18 апреля 1953 года Андрей был оформлен коллектором Люмаканской[64] партии Туруханской экспедиции Научно-исследовательского горноразведывательного института, больше известного под названием «Нигризолото».
Экспедиция выезжала в конце мая. Тогда этого не говорилось, но задачей ее были поиски алмазов в Туруханском крае. (Через два года алмазы были открыты в Якутии.) Как сказано в Приказе по научно-исследовательскому институту «Нигризолото» М.М.Н. СССР по личному составу, назначить «вновь принятого Тарковского Андрея Арсеньевича с 18 апреля с/г на время полевых работ в Туруханской экспедиции – на должность коллектора Люмаканской партии с окладом по штатному расписанию». Сумма оклада не указана.
Вот что писала мама в своем дневнике:
19 мая.
В понедельник Андрей едет. Конечно, не выход, но, все-таки, выход. Обозлен, бросается, груб, но я одна… Нужна хорошая семья с мужчиной во главе и полное благорастворение чувств в доме.
2 июня.
26 мая в 9.25 Андрей отъехал. Не нарадуюсь, что его нет на вонючей Серпуховке. А что там? Пока, вероятно, плывет по Енисею, то есть хорошо.
Да, утром 26 мая мы с мамой поехали провожать Андрея на Казанский вокзал. С собой у него был чемодан, рюкзак и этюдник с палитрой и красками. Мы простились на все лето – никогда еще мы не разлучались на такой срок. Даже писем от него мы не ждали – партия должна была три месяца провести в тайге.

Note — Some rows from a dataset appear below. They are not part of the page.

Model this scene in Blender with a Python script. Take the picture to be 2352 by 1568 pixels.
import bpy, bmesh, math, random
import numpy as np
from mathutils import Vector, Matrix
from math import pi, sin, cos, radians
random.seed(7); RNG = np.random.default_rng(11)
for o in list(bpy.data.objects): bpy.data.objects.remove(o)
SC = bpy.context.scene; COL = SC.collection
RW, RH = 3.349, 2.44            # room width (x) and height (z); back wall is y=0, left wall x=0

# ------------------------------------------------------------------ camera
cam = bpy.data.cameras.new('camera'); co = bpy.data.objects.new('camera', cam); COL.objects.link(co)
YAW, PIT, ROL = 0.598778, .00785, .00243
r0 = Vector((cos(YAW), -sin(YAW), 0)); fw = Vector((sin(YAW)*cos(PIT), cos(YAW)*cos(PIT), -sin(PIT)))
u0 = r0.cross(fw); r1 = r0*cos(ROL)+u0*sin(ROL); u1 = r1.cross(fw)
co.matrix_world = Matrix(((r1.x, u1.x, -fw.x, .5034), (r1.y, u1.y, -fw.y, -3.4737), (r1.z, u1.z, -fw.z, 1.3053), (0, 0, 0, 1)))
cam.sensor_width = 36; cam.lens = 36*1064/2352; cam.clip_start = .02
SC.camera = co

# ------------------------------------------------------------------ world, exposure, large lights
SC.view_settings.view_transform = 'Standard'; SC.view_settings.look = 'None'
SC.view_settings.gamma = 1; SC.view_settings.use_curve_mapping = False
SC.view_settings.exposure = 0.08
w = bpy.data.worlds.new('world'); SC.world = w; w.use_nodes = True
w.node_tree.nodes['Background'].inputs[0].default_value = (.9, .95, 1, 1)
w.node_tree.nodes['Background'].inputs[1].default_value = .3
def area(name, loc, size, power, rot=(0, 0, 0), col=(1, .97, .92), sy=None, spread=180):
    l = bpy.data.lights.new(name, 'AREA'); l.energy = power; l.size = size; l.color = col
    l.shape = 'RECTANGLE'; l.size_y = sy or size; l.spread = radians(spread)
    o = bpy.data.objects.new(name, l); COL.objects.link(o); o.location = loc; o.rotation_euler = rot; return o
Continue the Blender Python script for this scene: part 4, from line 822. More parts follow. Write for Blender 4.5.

Андрей уезжал с первой партией геологов. Вторая партия во главе с главным геологом экспедиции Дмитрием Константиновичем Зегебартом должна была выехать позже. Зегебарт провожал своих сотрудников на Казанском вокзале, а приехав на работу, заявил: «Тарковского провожала сестра. Я считаю, что она – одна из красивейших девушек Москвы». Жаль, что передала мне эти слова Ольга Ганчина только через много лет; может быть, тогда я бы хоть чуть избавилась от комплекса неполноценности. А еще обидней, что Андрей не слышал их. Сам он был не был щедр на добрые слова.